January 6, 2011 / 5:52 PM / 9 years ago

Factbox: Big hits and misses from December retail sales

(Reuters) - Many top U.S. retailers missed Wall Street’s expectations for December sales. Some bucked the trend, but others suffered from a blizzard that exacerbated shoppers’ post-Christmas tendency to shove wallets back in pockets.

— Discounter Target Corp’s same-store sales rose a disappointing 0.9 percent, when analysts were expecting a 4 percent increase. Its results were hit hard by relatively soft demand for electronics such as televisions with Internet and 3-D features, which did not pique buyer interest as much as expected.

— Gap Inc posted a 3 percent drop in same-store sales in December, disappointing analyst estimates of a 2.6 percent increase. Its traffic was down 9 percent at the Gap chain and 8 percent at Old Navy.

— Analysts had expected BJ’s Wholesale Club Inc to report a 4.4 percent increase in comparable sales but they rose only 3.8 percent as the company, which is on the auction block, suffered from shoppers’ decisions to focus on essentials instead of buying a mix of necessary and higher-priced discretionary items.

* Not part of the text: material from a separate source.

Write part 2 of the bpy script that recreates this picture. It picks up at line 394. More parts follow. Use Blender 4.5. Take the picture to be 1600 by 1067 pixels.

— Macy’s Inc Chief Executive Officer Terry Lundgren blamed the snowstorm for the company’s results, which rose 3.9 percent but missed analyst estimates of 4.5 percent. “We did a lot better before the snow hit, no question about it,” Lundgren told CNBC.

— JC Penney Co Inc beat expectations with a 3.7 percent same-store sales increase compared with an analyst forecast of a 3.3 percent rise. Fashion watches, sterling silver jewelry and cold weather merchandise were its strongest-selling items, driving up traffic in the key shopping periods after Thanksgiving and before Christmas.

— Nordstrom Inc said same-store sales rose 8.4 percent, topping analysts’ expectations of a 3.4 percent rise. Dresses, jewelry and women’s shoes were a standout, with business strongest in the first half of the month.

— Same-store sales at the TJX Cos Inc rose 2 percent, surprising analysts who had predicted they would fall 2.5 percent. The number of customer transactions rose, driving growth in comparable sales, Chief Executive Officer Carol Meyrowitz said in a statement.